You can bypass that problem when you’re dealing with shrubs or vines by amending or replacing the soil for their limited root zones. You plant azaleas and gardenias, for example, in beds consisting of half sphagnum peat moss and half finely ground pine bark mulch.

However, you can’t go to such “heroic” soil building extremes for large trees whose roots may ultimately reach 50 feet in all directions. So you choose trees and large shrubs that are satisfied with the soil you have for them.

Pin oak on Exchange Parkway in Allen was one of several that developed iron deficiency over a 15-year period. They have all been removed now.

But, how about adding some type of iron product to correct the problem? Sure, you can do that. If it’s a soil treatment, it may contain sulfur to help acidify the soil, thereby keeping the iron soluble longer.

BUT THE REAL KICKER: You cannot afford to keep doing that kind of treatment year after year for a shade tree. What costs you $100 this year may cost you $1,000 in 15 years. In the meantime, you’d have been much farther ahead to take out the ill-suited tree and replace it with a better oak species.

How does all this happen?
Several oak species look very similar, but not all are adapted to alkaline soils. Honest mistakes can be made.
Nurseries may be careless in their labeling of the oak species. They may just say “red oak,” and that could include any of the red oak clan of oaks. There are dozens of species. You want to see and hear “Shumard red oak.”
This is most common with trees that have been grown in containers and that can be shipped great distances. Wholesale nurseries in the East grow and ship in containers, and their trees often go to mass merchants who buy for large regions at a time. Local independent garden centers are more likely to have trees that have been grown locally, then dug and wrapped in burlap. Or, if they’re buying container-grown trees, they know their suppliers and the trees that they’re getting from them.

Is there any way to tell them apart?
Just for general terms, Shumard red oaks tend to develop into large, rounded trees with their lower limbs ascending somewhat. Pin oaks tend to produce lower branches that hang downward, somewhat like Christmas tree boughs. There is also a variation in leaf shape and lobing. Shumard red oak leaves tend to be somewhat more deeply cut. But all of these are imprecise determinants. You’re best off buying from a nursery professional who can stand behind the tree that you buy.

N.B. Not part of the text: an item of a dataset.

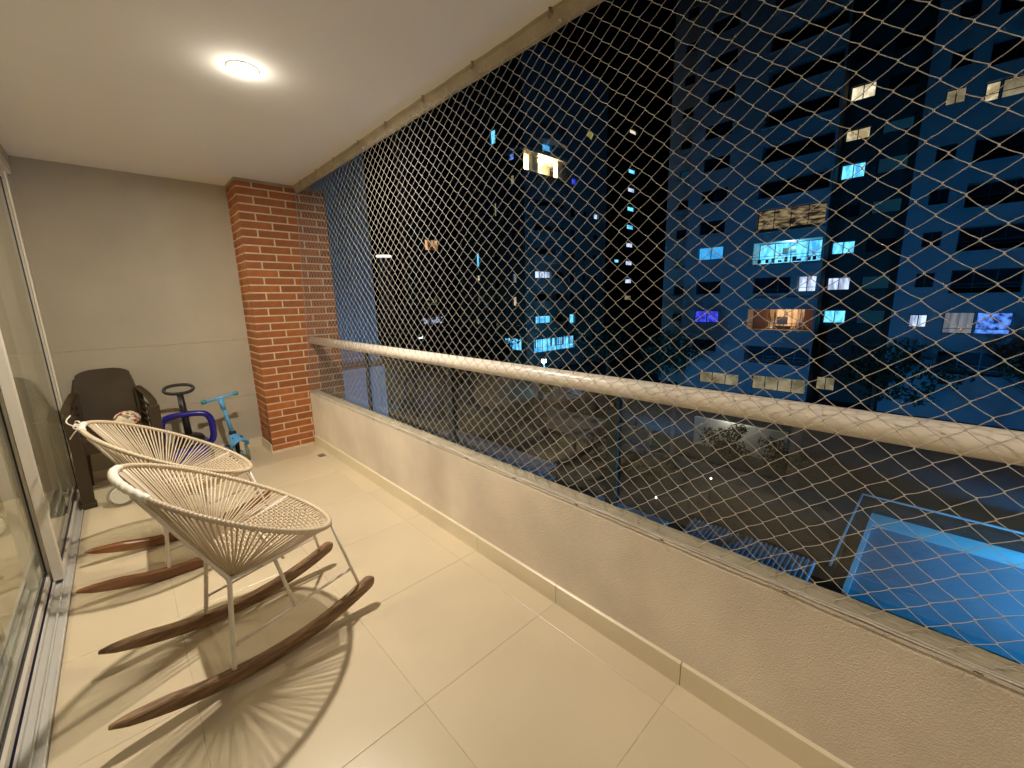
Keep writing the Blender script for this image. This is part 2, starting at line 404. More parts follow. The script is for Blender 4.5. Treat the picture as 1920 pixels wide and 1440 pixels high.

Just a reminder, because I can’t say it too often…
Every new oak should have its trunk protected from the hot west and south sun with paper tree wrap. This is a special product that is applied from the ground up to the lowest branch and left in place for the first 18 to 24 months until the leaf canopy can shade the trunk. This is especially critical for all types of red oaks and chinquapin oaks, but it’s great advice for live oaks as well.